Karnımız doymuş, sırtımız pek, altımızda Mercedes. Ilgaz Dağları’ndan aşağıya kaptırıyoruz. Sevgili Bülent Katkak “Daha acıkmamıştık bu ne molası?” deyip durmuştu, Korgun’u biraz geçtikten sonra Tünek köyü yakınlarında kavun molası vereceğimizi ve onun o canım Mercedes’inin dönüşte kavunlar, domatesler çuvallarla pirinç, taze ceviz, tulum peyniri, buram buram sarımsak kokar bir halde İstanbul’a döneceğini nereden bilebilirdi. Gerçi olgun adamdır, pek sesini çıkarmaz, ama sadece “Hocam biz yine yurt içini bırakalım, yurt dışında gezmeye devam edelim.” dedi; “Neden? diye sorunca da “Memleketin yolları her tarafta duble yol olunca tekrar deneriz, otomobil kullanmak zor oluyor.” şeklinde cevap verdi.
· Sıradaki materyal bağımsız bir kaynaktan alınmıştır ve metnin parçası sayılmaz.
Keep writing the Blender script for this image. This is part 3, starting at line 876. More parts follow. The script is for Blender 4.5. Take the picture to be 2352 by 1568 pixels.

Ama ben yine de bahar gelince, bülbül dinlemek için Safranbolu havuzlu konakta olacağımızı, hele Amasra’da o çeşm-i cihanda canım salatayla nar gibi kızarmış barbunya balığına hayır diyemeyeceğini adım gibi biliyorum. Yeter ki Allah sağlık versin, ağzımızın tadını bozmasın.